Monday, September 06, 2010

Cows don't know they are crims

Here's an uplifting story to permeate the sense of gloom the earthquake and bad weather has cast. It concerns a Corrections-run a prison farm near Milton in the South Island;

This farm is run by the Corrections Inmate Employment (CIE) scheme,and in three years is footing it with any well-run dairy farm, evident from its two milk-quality awards from Fonterra last season.

CIE southern farms manager Allan Gorton said the awards for high milk quality (a low somatic cell count) were tributes to the farm instructors and prisoners...

The farm is run as a commercial venture and also as a training facility for prisoners before release.
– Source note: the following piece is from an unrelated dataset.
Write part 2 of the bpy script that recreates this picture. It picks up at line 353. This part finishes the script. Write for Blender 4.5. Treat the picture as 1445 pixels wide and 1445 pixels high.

In conjunction with daily farm work, inmates are offered training through the Agriculture Industry Training Organisation.

Last season 75 prisoners gained 283 unit standards in a variety of courses. For some these were their first qualifications.

The credits were earned for courses as diverse as animal health, animal handling, chainsaw safety, Grow Safe and tractor and all-terrain vehicle driving.

Mr Gorton said he knew of seven men who were now working on dairy farms as a result of training at the Milton property. Others had jobs in related farm industries...

"For some, it is the first time they have passed something in their life. To them it's very meaningful. It lifts their self-esteem."

For many, it was the first time they had worked with large animals, which could be intimidating as well as rewarding.

"The thing about animals is that they don't argue, condemn or criticise," Mr Gorton said.


I am never able to fall into one or other camp when it comes to crime and punishment. Prisons are essentially places that make most who go there more likely to re-offend. Yet sending them there is often unavoidable.

So why don't we do more of this sort of stuff? I can see a strong libertarian argument that objects to using taxpayer money to create competition with other tax-paying farms. But if the primary role of the state is to maintain law and order doesn't rehabilitation take a higher priority?

I am reminded of a recent conversation I had with a man who did a spray painting apprenticeship in prison. By sheer chance he got the opportunity to demonstrate his proficiency with a potential employee. He told me how he had stepped into the booth, done all the right things bar neglecting to don the mask of the usual worker. He was stopped and asked if he had heard of OSH? To which he replied, "Listen. I've just come out of jail. I've got me a clean bill of health. No hep. No HIV." Of which he was evidently very proud. "You think I'm putting that germ-riddled thing on, your mad." Suffice to say, he got the job.

2 comments:

Anonymous said...

Regarding the comment about businesses "employing" prisoners having an unfair advantage over their competitors, I think there's a difference between a prisoner working just for the sake of working, and meaningful training. I don't know much about farming, but I suspect a dairy farm isn't really in competition with other dairy farms, as they are paid the same rate as neighbouring farms and can't undercut any competitors.

I think the lessons about animal welfare are good messages, too. Some people grow up with little concern shown about them, and they then don't know how to show concern toward others. Looking after animals is a good first step. I believe some prisoners are training puppy guide dogs, and I saw an interview where a prisoner said it was the first time he had ever cared about another living thing. In the US prisoners also train dogs to help soldiers who were injured in Iraq or Afghanistan. Violence against animals often leads to violence against people, and I suspect that caring and compassion towards animals will lead to compassion towards people. I definitely think more training programmes like this are worthwhile.

Anonymous said...

This is very heartening news.
If these prisoners have chosen to work in the dairy field, and are keen for employment on dairy farms when they are released from prison, then I would suggest that that both they and the dairy industry will be rewarded for that initiative.
Very few people applying for entry level dairy farm employment are suited to the job, most have limited application to progress, and often learn all the bad habits of the person employing them. Somatic Cell control is one of the key animal health issues which is ignored by many in the industry, and if these prisoners are learning the recogniton and treatment of this precusor to mastitis, and have the pride in their work that this entails, then their employment will be assured by good farmers who themselves have animal welfare and high production as their goals. Prisoners who have the desire to stay away from the enviroment which encouraged their offending could well thrive in the rural environment, which rewards self-discipline and the desire to succeed. They will be housed, fed (or given meat and milk as part of their remuneration package), with plenty of scope to save much of their income. There are plenty of employers who will recognise their honest endeavours and assist them to progress within the industry. In only a handful of years, those with a good work ethic, and a desire to succeed, can make very real progress to a very finacially rewarding career with huge job satisfaction.
I have seen men and woman, in their 30's and 40's, make the transition from the urban rat-race to highly productive dairy farmers in just a few short years. All it takes is the right attitude, a willinness to listen, and some ambition to get ahead.
Good employers will queue up for staff with those qualities.
Relative inexperience, but a good attitude attitude, is far more desirable to farming employers than lots of experience and a bad attitude.
There are plenty of farm employers who would value the opportunity to help willing people succeed.